** BEGIN **

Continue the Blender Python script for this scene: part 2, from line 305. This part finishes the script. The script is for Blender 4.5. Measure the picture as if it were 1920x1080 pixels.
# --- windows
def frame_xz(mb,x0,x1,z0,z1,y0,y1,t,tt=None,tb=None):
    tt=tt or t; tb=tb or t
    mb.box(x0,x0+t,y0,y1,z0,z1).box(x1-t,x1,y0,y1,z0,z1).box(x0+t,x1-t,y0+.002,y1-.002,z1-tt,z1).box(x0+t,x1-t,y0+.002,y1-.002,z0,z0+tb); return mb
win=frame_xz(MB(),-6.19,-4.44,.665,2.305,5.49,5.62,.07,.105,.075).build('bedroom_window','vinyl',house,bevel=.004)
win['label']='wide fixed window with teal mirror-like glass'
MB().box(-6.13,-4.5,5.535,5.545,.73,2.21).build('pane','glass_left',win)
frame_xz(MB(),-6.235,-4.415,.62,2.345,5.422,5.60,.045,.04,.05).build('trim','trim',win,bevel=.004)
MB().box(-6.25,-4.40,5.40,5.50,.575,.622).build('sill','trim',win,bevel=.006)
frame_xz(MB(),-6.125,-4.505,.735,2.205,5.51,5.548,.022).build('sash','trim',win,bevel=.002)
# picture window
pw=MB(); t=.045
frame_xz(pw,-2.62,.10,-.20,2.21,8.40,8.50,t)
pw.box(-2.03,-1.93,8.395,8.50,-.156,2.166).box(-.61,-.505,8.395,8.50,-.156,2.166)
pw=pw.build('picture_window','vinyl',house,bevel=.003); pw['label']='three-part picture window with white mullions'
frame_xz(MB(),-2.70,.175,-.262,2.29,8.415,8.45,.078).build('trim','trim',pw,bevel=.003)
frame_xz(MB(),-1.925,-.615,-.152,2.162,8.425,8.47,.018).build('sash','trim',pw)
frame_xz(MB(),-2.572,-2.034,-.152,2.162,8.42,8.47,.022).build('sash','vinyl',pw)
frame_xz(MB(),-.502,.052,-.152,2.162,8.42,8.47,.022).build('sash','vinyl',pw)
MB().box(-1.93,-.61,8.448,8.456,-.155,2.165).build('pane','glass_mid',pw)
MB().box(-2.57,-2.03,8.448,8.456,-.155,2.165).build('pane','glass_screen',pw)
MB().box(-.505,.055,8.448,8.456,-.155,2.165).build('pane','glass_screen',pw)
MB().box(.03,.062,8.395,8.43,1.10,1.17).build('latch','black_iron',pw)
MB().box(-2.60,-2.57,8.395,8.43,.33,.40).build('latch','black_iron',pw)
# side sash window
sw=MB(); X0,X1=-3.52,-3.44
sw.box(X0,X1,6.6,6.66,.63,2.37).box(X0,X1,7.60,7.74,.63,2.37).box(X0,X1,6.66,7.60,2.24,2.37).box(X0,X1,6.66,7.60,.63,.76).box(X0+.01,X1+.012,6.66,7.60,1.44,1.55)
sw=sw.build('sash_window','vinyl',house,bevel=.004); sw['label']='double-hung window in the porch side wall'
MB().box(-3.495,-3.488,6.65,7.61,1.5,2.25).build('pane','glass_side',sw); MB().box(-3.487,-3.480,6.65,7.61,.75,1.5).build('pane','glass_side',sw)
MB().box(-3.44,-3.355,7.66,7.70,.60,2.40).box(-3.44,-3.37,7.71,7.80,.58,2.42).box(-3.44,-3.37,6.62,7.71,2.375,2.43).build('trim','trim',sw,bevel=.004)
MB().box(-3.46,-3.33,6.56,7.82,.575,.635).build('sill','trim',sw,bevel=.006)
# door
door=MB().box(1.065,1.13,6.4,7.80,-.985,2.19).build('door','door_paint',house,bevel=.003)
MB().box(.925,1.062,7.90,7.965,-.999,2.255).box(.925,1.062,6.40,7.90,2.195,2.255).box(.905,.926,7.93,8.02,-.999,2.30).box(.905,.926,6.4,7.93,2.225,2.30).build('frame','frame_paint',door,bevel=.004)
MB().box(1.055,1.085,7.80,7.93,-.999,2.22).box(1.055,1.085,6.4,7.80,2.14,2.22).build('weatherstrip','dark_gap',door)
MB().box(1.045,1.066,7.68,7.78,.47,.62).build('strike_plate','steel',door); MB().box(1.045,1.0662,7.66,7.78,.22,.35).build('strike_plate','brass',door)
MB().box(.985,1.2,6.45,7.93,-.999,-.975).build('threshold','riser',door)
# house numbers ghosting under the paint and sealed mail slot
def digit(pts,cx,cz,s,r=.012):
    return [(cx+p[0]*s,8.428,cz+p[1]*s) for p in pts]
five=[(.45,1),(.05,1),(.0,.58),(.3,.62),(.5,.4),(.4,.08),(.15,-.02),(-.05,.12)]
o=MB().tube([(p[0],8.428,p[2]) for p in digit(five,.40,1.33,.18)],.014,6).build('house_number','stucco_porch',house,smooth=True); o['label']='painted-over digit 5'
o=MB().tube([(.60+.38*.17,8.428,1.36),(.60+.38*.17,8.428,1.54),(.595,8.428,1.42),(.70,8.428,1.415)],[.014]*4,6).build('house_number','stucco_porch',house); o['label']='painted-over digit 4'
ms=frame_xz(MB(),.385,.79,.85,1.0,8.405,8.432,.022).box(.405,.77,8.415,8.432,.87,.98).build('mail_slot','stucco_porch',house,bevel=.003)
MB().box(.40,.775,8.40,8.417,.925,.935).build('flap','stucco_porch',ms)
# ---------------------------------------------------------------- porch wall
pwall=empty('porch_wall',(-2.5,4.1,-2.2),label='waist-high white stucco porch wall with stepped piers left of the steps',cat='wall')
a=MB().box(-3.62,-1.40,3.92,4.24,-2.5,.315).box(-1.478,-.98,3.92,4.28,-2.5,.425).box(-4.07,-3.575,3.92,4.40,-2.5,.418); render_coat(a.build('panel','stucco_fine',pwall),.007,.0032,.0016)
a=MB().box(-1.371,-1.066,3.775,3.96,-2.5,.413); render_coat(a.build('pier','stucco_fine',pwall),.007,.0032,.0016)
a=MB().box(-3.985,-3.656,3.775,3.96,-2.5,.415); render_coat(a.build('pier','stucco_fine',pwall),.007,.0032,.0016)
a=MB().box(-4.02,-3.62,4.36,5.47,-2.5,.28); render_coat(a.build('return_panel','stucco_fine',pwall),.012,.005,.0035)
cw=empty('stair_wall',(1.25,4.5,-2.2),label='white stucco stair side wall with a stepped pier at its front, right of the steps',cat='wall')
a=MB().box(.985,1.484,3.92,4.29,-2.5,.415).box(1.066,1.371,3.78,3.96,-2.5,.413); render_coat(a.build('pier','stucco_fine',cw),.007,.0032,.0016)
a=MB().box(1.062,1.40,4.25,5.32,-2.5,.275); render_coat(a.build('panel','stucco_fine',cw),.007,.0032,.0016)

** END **

What is needed ->
Every line above needs to be retyped exactly.

Response for this exercise ->
Continue the Blender Python script for this scene: part 2, from line 305. This part finishes the script. The script is for Blender 4.5. Measure the picture as if it were 1920x1080 pixels.
# --- windows
def frame_xz(mb,x0,x1,z0,z1,y0,y1,t,tt=None,tb=None):
    tt=tt or t; tb=tb or t
    mb.box(x0,x0+t,y0,y1,z0,z1).box(x1-t,x1,y0,y1,z0,z1).box(x0+t,x1-t,y0+.002,y1-.002,z1-tt,z1).box(x0+t,x1-t,y0+.002,y1-.002,z0,z0+tb); return mb
win=frame_xz(MB(),-6.19,-4.44,.665,2.305,5.49,5.62,.07,.105,.075).build('bedroom_window','vinyl',house,bevel=.004)
win['label']='wide fixed window with teal mirror-like glass'
MB().box(-6.13,-4.5,5.535,5.545,.73,2.21).build('pane','glass_left',win)
frame_xz(MB(),-6.235,-4.415,.62,2.345,5.422,5.60,.045,.04,.05).build('trim','trim',win,bevel=.004)
MB().box(-6.25,-4.40,5.40,5.50,.575,.622).build('sill','trim',win,bevel=.006)
frame_xz(MB(),-6.125,-4.505,.735,2.205,5.51,5.548,.022).build('sash','trim',win,bevel=.002)
# picture window
pw=MB(); t=.045
frame_xz(pw,-2.62,.10,-.20,2.21,8.40,8.50,t)
pw.box(-2.03,-1.93,8.395,8.50,-.156,2.166).box(-.61,-.505,8.395,8.50,-.156,2.166)
pw=pw.build('picture_window','vinyl',house,bevel=.003); pw['label']='three-part picture window with white mullions'
frame_xz(MB(),-2.70,.175,-.262,2.29,8.415,8.45,.078).build('trim','trim',pw,bevel=.003)
frame_xz(MB(),-1.925,-.615,-.152,2.162,8.425,8.47,.018).build('sash','trim',pw)
frame_xz(MB(),-2.572,-2.034,-.152,2.162,8.42,8.47,.022).build('sash','vinyl',pw)
frame_xz(MB(),-.502,.052,-.152,2.162,8.42,8.47,.022).build('sash','vinyl',pw)
MB().box(-1.93,-.61,8.448,8.456,-.155,2.165).build('pane','glass_mid',pw)
MB().box(-2.57,-2.03,8.448,8.456,-.155,2.165).build('pane','glass_screen',pw)
MB().box(-.505,.055,8.448,8.456,-.155,2.165).build('pane','glass_screen',pw)
MB().box(.03,.062,8.395,8.43,1.10,1.17).build('latch','black_iron',pw)
MB().box(-2.60,-2.57,8.395,8.43,.33,.40).build('latch','black_iron',pw)
# side sash window
sw=MB(); X0,X1=-3.52,-3.44
sw.box(X0,X1,6.6,6.66,.63,2.37).box(X0,X1,7.60,7.74,.63,2.37).box(X0,X1,6.66,7.60,2.24,2.37).box(X0,X1,6.66,7.60,.63,.76).box(X0+.01,X1+.012,6.66,7.60,1.44,1.55)
sw=sw.build('sash_window','vinyl',house,bevel=.004); sw['label']='double-hung window in the porch side wall'
MB().box(-3.495,-3.488,6.65,7.61,1.5,2.25).build('pane','glass_side',sw); MB().box(-3.487,-3.480,6.65,7.61,.75,1.5).build('pane','glass_side',sw)
MB().box(-3.44,-3.355,7.66,7.70,.60,2.40).box(-3.44,-3.37,7.71,7.80,.58,2.42).box(-3.44,-3.37,6.62,7.71,2.375,2.43).build('trim','trim',sw,bevel=.004)
MB().box(-3.46,-3.33,6.56,7.82,.575,.635).build('sill','trim',sw,bevel=.006)
# door
door=MB().box(1.065,1.13,6.4,7.80,-.985,2.19).build('door','door_paint',house,bevel=.003)
MB().box(.925,1.062,7.90,7.965,-.999,2.255).box(.925,1.062,6.40,7.90,2.195,2.255).box(.905,.926,7.93,8.02,-.999,2.30).box(.905,.926,6.4,7.93,2.225,2.30).build('frame','frame_paint',door,bevel=.004)
MB().box(1.055,1.085,7.80,7.93,-.999,2.22).box(1.055,1.085,6.4,7.80,2.14,2.22).build('weatherstrip','dark_gap',door)
MB().box(1.045,1.066,7.68,7.78,.47,.62).build('strike_plate','steel',door); MB().box(1.045,1.0662,7.66,7.78,.22,.35).build('strike_plate','brass',door)
MB().box(.985,1.2,6.45,7.93,-.999,-.975).build('threshold','riser',door)
# house numbers ghosting under the paint and sealed mail slot
def digit(pts,cx,cz,s,r=.012):
    return [(cx+p[0]*s,8.428,cz+p[1]*s) for p in pts]
five=[(.45,1),(.05,1),(.0,.58),(.3,.62),(.5,.4),(.4,.08),(.15,-.02),(-.05,.12)]
o=MB().tube([(p[0],8.428,p[2]) for p in digit(five,.40,1.33,.18)],.014,6).build('house_number','stucco_porch',house,smooth=True); o['label']='painted-over digit 5'
o=MB().tube([(.60+.38*.17,8.428,1.36),(.60+.38*.17,8.428,1.54),(.595,8.428,1.42),(.70,8.428,1.415)],[.014]*4,6).build('house_number','stucco_porch',house); o['label']='painted-over digit 4'
ms=frame_xz(MB(),.385,.79,.85,1.0,8.405,8.432,.022).box(.405,.77,8.415,8.432,.87,.98).build('mail_slot','stucco_porch',house,bevel=.003)
MB().box(.40,.775,8.40,8.417,.925,.935).build('flap','stucco_porch',ms)
# ---------------------------------------------------------------- porch wall
pwall=empty('porch_wall',(-2.5,4.1,-2.2),label='waist-high white stucco porch wall with stepped piers left of the steps',cat='wall')
a=MB().box(-3.62,-1.40,3.92,4.24,-2.5,.315).box(-1.478,-.98,3.92,4.28,-2.5,.425).box(-4.07,-3.575,3.92,4.40,-2.5,.418); render_coat(a.build('panel','stucco_fine',pwall),.007,.0032,.0016)
a=MB().box(-1.371,-1.066,3.775,3.96,-2.5,.413); render_coat(a.build('pier','stucco_fine',pwall),.007,.0032,.0016)
a=MB().box(-3.985,-3.656,3.775,3.96,-2.5,.415); render_coat(a.build('pier','stucco_fine',pwall),.007,.0032,.0016)
a=MB().box(-4.02,-3.62,4.36,5.47,-2.5,.28); render_coat(a.build('return_panel','stucco_fine',pwall),.012,.005,.0035)
cw=empty('stair_wall',(1.25,4.5,-2.2),label='white stucco stair side wall with a stepped pier at its front, right of the steps',cat='wall')
a=MB().box(.985,1.484,3.92,4.29,-2.5,.415).box(1.066,1.371,3.78,3.96,-2.5,.413); render_coat(a.build('pier','stucco_fine',cw),.007,.0032,.0016)
a=MB().box(1.062,1.40,4.25,5.32,-2.5,.275); render_coat(a.build('panel','stucco_fine',cw),.007,.0032,.0016)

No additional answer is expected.